* RECORDED INFORMATION *
□ □ □ □ □
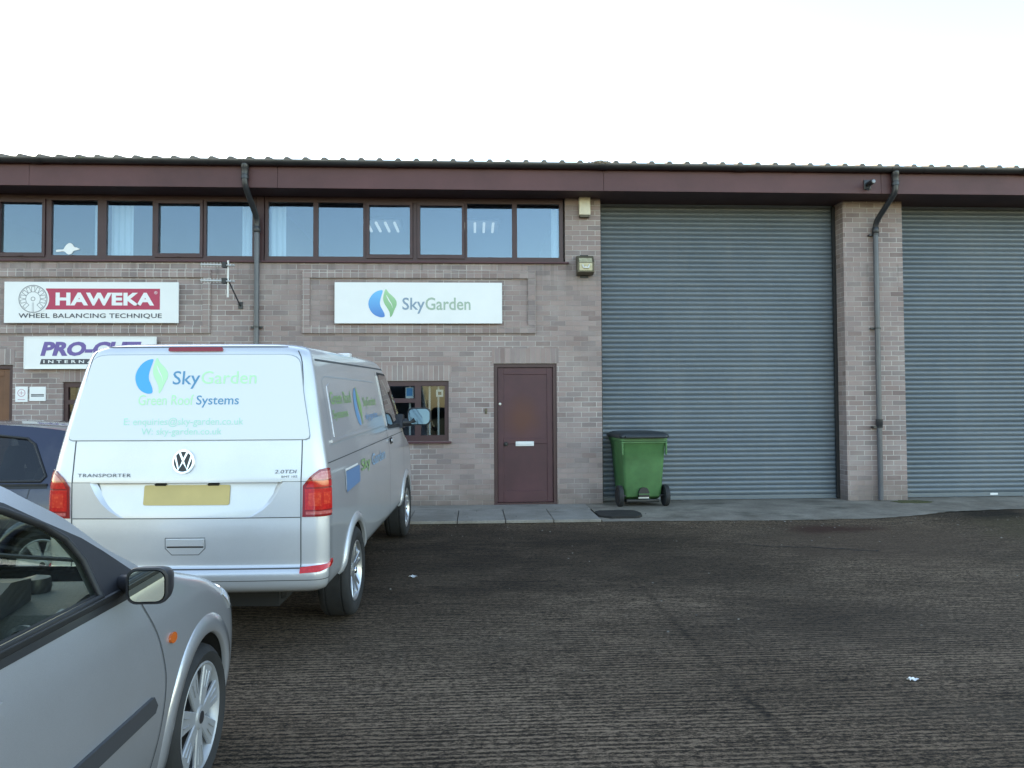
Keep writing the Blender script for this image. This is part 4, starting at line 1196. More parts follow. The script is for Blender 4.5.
# flared arch lips
for yc in (.96, 3.96):
    for sx in (-1, 1):
        k = MB(); S = VB.side(sx); rows = []
        for i in range(37):
            a = rad(-14+208*i/36); row = []
            for rr_, d in ((.376, -.01), (.380, .012), (.395, .020), (.425, .019), (.455, .002), (.458, -.006)):
                y, z = yc+rr_*math.cos(a), .33+rr_*math.sin(a)
                z2 = max(z, .425)
                p_, n_ = S(y, z2); row.append(tuple(p_+n_*d))
            rows.append(row)
        k.grid(rows); k.build('wheel_arch', M['silver_van'], VAN, smooth=50)
for yc in (.96, 3.96):
    for sx in (-1, 1): wheel(VAN, sx*.80, yc, .335, .235, .222, 'alloy', sx, rot=.35)
k = MB(); k.box(-.5, .5, .35, 4.5, .24, .38); k.box(-.72, .72, .90, 1.02, .27, .36); k.box(.25, .55, .38, .75, .27, .40, bev=.04)
k.tube([(-.45, .08, .30), (-.45, .6, .30)], .03, 12)
k.build('underbody', M['under'], VAN)

def line(name, surf, path, w=.006, parent=VAN, m=None, off=.0015, step=.04):
    k = MB(); v, f = ribbon(path, w); patch(k, surf, v, f, off, 0, step); return k.build(name, m or M['gap'], parent, smooth=60)
RS = VB0.rear
RP = VB.rear
# tailgate shut line, crease and bumper edges
tgx = pl([(.575,.735),(.9,.735),(1.2,.735),(1.22,.735),(1.6,.725),(1.86,.70),(1.94,.66)])
path = [(tgx(z), z) for z in linspace(.578, 1.92, 40)]
for s_ in (-1, 1): line('shut_line', RS, [(s_*a, z) for a, z in path], .007)
line('shut_line', RS, [(x, .578) for x in linspace(-.735, .735, 40)], .008)
line('shut_line', RS, [(x, 1.944) for x in linspace(-.60, .60, 30)], .006)
line('crease_line', RS, [(x, .902) for x in linspace(-.73, .73, 40)], .006)
for s_ in (-1, 1):
    line('shut_line', RS, [(s_*x, .583) for x in linspace(.735, .93, 10)], .006)
# plate recess: pressed pocket under an overhanging lip
def pocket_surf(d):
    def f(u, v):
        p, n = RS(u, v); return p+n*d, n
    return f
k = MB(); patch_poly(k, RS, [(-.61, 1.131), (.61, 1.131), (.61, 1.146), (-.61, 1.146)], .006, .02, .06); lip = k.build('tailgate_lip', M['silver_van'], VAN, smooth=50)
k = MB()
for s_ in (-1, 1):
    for x in (.10,): patch_poly(k, RP, [(s_*.17-.035, 1.116), (s_*.17+.035, 1.116), (s_*.17+.035, 1.126), (s_*.17-.035, 1.126)], .022, .022, .05)
k.build('plate_lamp', M['trim_black'], VAN)
# the body sides close the pocket left and right
for s_ in (-1, 1):
    inner = [(.62, 1.131), (.585, 1.06), (.545, 1.0), (.49, .95), (.43, .915), (.40, .903)]
    outer = [(.985, z) for z in (1.131, 1.09, 1.03, .97, .92, .903)]
    k = MB(); rows = []
    for (xa, za), (xb, zb) in zip(inner, outer):
        row = [RP(s_*(xa-.035), za)[0]-Vector((0, -.004, 0))]
        for t in linspace(0, 1, 12):
            u, z = xa+(xb-xa)*t, za+(zb-za)*t
            p_, n_ = RS(s_*u, z); row.append(p_+n_*.0012)
        rows.append([tuple(q) for q in row])
    k.grid(rows); k.build('tailgate_panel', M['silver_van'], VAN, smooth=25)
k = MB(); patch_poly(k, RP, rrect(-.275, .275, .985, 1.112, .012), .010, .008, .08); k.build('number_plate', M['plate_yellow'], VAN, smooth=40)
# lower grab handle pocket
k = MB(); patch_poly(k, RS, [(-.125, .775), (.125, .775), (.125, .712), (.085, .672), (-.085, .672), (-.125, .712)], .002, 0, .05); hnd = k.build('handle_recess', M['silver_van'], VAN)
line('shut_line', RS, [(-.127, .777), (.127, .777), (.127, .711), (.086, .670), (-.086, .670), (-.127, .711), (-.127, .777)], .005)
k = MB(); patch_poly(k, RS, [(-.12, .770), (.12, .770), (.12, .728), (-.12, .728)], .013, .012, .05); k.build('handle_bar', M['silver_van'], VAN, smooth=40)
k = MB(); patch_poly(k, RS, [(-.118, .724), (.118, .724), (.116, .715), (-.116, .715)], .004, 0, .05); k.build('handle_shadow_gap', M['trim_black'], VAN)
# rear glass covered in white film
gw = lambda z: pl([(1.385,.782),(1.45,.770),(1.65,.725),(1.84,.690),(1.90,.67)])(z)
outl = [(-gw(1.39)+.03, 1.385), (gw(1.39)-.03, 1.385), (gw(1.39)-.008, 1.393), (gw(1.41), 1.41)]+[(gw(z), z) for z in linspace(1.45, 1.84, 8)]+[(gw(1.86)-.006, 1.862), (gw(1.875)-.02, 1.878), (gw(1.885)-.045, 1.888), (gw(1.89)-.09, 1.893)]
outl = outl+[(-a, z) for a, z in outl[:2:-1]]+[(-gw(1.39)+.008, 1.393)]
k = MB(); patch_poly(k, RS, [(a*1.008, 1.63+(z-1.63)*1.022) for a, z in outl], .003, .004, .06); k.build('window_seal', M['glass_edge'], VAN, smooth=50)
def wrap_mat():
    m, nt, b = new_mat('white_window_film')
    b.inputs['Base Color'].default_value = (.72, .73, .73, 1); b.inputs['Roughness'].default_value = .35
    b.inputs['Coat Weight'].default_value = .8; b.inputs['Coat Roughness'].default_value = .02
    return m
k = MB(); patch_poly(k, RS, outl, .009, .008, .06); rw = k.build('rear_window', wrap_mat(), VAN, smooth=50)
# brake light
k = MB(); patch_poly(k, RS, rrect(-.18, .18, 1.914, 1.936, .010), .012, .02, .06); k.build('brake_light', M['deep_red'], VAN, smooth=40)
# tail lamps wrap the corner
for s_ in (-1, 1):
    def Q(pts): return pts if s_ > 0 else pts
    ow = .960
    pts = [(.745, .905), (ow, .905), (ow, 1.205), (.90, 1.212), (.845, 1.205), (.795, 1.165), (.748, 1.105)]
    k = MB(); patch_poly(k, RS, [(s_*a, z) for a, z in pts], .010, .014, .025); tl = k.build('tail_lamp', M['deep_red'], VAN, smooth=50)
    def lens(nm, pts, mm, off=.0125):
        k = MB(); patch_poly(k, RS, [(s_*a, z) for a, z in pts], off, .003, .025); k.build(nm, mm, tl, smooth=50)
    lens('lens', [(.762, .95), (.946, .95), (.946, 1.085), (.762, 1.085)], M['red_lens'])
    lens('lens', [(.785, .975), (.86, .975), (.86, 1.06), (.785, 1.06)], M['orange_lens'], .014)
    lens('lens', [(.875, .985), (.925, .985), (.925, 1.06), (.875, 1.06)], M['orange_lens'], .014)
    lens('lens', [(.768, 1.095), (.946, 1.095), (.946, 1.135), (.79, 1.135)], M['red_lens'])
    lens('lens', [(.80, 1.142), (.946, 1.142), (.946, 1.192), (.86, 1.194), (.825, 1.172)], M['pale_lens'])
    lens('lens', [(.768, .92), (.946, .92), (.946, .94), (.768, .94)], M['pale_lens'])
    rp = [(.73, .535), (.90, .545), (.985, .572), (.985, .592), (.90, .565), (.73, .558)]
    rp = [(.735, .548), (.86, .553), (.985, .585), (.985, .612), (.88, .592), (.735, .578)]
    k = MB(); patch_poly(k, RS, [(s_*a, z) for a, z in rp], .012, .014, .03); k.build('reflector', M['red_lens'], VAN, smooth=40)
line('shut_line', RS, [(x, .505) for x in linspace(-.97, .97, 60)], .005)

# writing and marks on the tailgate
film = lambda u, v: RS(u, v)
def rear_text(name, tm, x, z, m, off):
    k = MB(); vs, fs = tm; patch(k, RS, [(x+a, z+b) for a, b in vs], fs, off, 0, .12); return k.build(name, m, rw if z > 1.39 else VAN)
k = MB(); lp_ = lambda pts, x, z, sx, sz: [(x+a*sx, z+b*sz) for a, b in pts]
LX, LZ, LS = -.385, 1.655, .222
k = MB(); patch_poly(k, RS, lp_(P1, LX, LZ, LS, LS), .0105, 0, .05); k.build('blue_mark', mat('bright_blue_vinyl', (.055, .40, .85), .35), rw)
k = MB(); patch_poly(k, RS, lp_(P2, LX, LZ, LS, LS), .0105, 0, .05); k.build('leaf_mark', M['ink_palegreen'], rw)
k = MB(); patch_poly(k, RS, lp_(P3, LX, LZ, LS, LS), .0115, 0, .05); k.build('leaf_vein', M['white'], rw)
rear_text('lettering', text_mesh('Sky', .178, .108, .006), -.132, 1.687, M['ink_steel'], .0105)
rear_text('lettering', text_mesh('Garden', .36, .078, .004), .055, 1.716, M['ink_palegreen'], .0105)
M['ink_pale2'] = mat('faded_green_vinyl', (.45, .74, .60), .4)
rear_text('lettering', text_mesh('Green Roof', .362, .062, .004), -.345, 1.590, M['ink_palegreen'], .0105)
rear_text('lettering', text_mesh('Systems', .276, .072, .007), .035, 1.575, M['ink_steel'], .0105)
rear_text('lettering', text_mesh('E: enquiries@sky-garden.co.uk', .775, .056, .003), -.425, 1.460, M['ink_pale2'], .0105)
rear_text('lettering', text_mesh('W: sky-garden.co.uk', .52, .050, .003), -.305, 1.404, M['ink_pale2'], .0105)
rear_text('badge', text_mesh('TRANSPORTER', .345, .022, .0, 0, 1.15), -.70, 1.168, M['pipe'], .004)
rear_text('badge', text_mesh('2.0TDI', .14, .022, .002, .15), .565, 1.185, M['pipe'], .004)
rear_text('badge', text_mesh('BMT 102', .10, .013, .0), .61, 1.158, M['pipe'], .004)
# round VW badge
k = MB(); bx_, bz_ = -.018, 1.258
def circ(r, n=40): return [(bx_+r*math.cos(2*PI*i/n), bz_+r*math.sin(2*PI*i/n)) for i in range(n)]
patch_poly(k, RS, circ(.071), .014, .016, .04); bd = k.build('badge_disc', M['chrome'], VAN, smooth=50)
k = MB(); patch_poly(k, RS, circ(.065), .0155, 0, .04); k.build('badge_field', M['trim_black'], bd)
k = MB()
def stroke(pts, w=.0115):
    v, f = ribbon([(bx_+a, bz_+b) for a, b in pts], w); patch(k, RS, v, f, .018, .003, .05)
stroke([(-.025, .056), (0, .006), ]); stroke([(.025, .056), (0, .006)])
stroke([(-.052, .032), (-.027, -.046), (0, .004)]); stroke([(.052, .032), (.027, -.046), (0, .004)])
v, f = [], []
patch(k, RS, *(lambda o, i: (o+i, [(j, (j+1) % 40, 40+(j+1) % 40, 40+j) for j in range(40)]))(circ(.067), circ(.059)), .018, .003, None)
k.build('badge_letters', M['chrome'], bd, smooth=40)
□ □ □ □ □
* BRIEF *
Pictures are excluded; extract exactly the lines from the start of the data through the line that holds "k.build('underbody', M['under'], VAN)", both ends included.

* RESULT OF THIS TASK *
Keep writing the Blender script for this image. This is part 4, starting at line 1196. More parts follow. The script is for Blender 4.5.
# flared arch lips
for yc in (.96, 3.96):
    for sx in (-1, 1):
        k = MB(); S = VB.side(sx); rows = []
        for i in range(37):
            a = rad(-14+208*i/36); row = []
            for rr_, d in ((.376, -.01), (.380, .012), (.395, .020), (.425, .019), (.455, .002), (.458, -.006)):
                y, z = yc+rr_*math.cos(a), .33+rr_*math.sin(a)
                z2 = max(z, .425)
                p_, n_ = S(y, z2); row.append(tuple(p_+n_*d))
            rows.append(row)
        k.grid(rows); k.build('wheel_arch', M['silver_van'], VAN, smooth=50)
for yc in (.96, 3.96):
    for sx in (-1, 1): wheel(VAN, sx*.80, yc, .335, .235, .222, 'alloy', sx, rot=.35)
k = MB(); k.box(-.5, .5, .35, 4.5, .24, .38); k.box(-.72, .72, .90, 1.02, .27, .36); k.box(.25, .55, .38, .75, .27, .40, bev=.04)
k.tube([(-.45, .08, .30), (-.45, .6, .30)], .03, 12)
k.build('underbody', M['under'], VAN)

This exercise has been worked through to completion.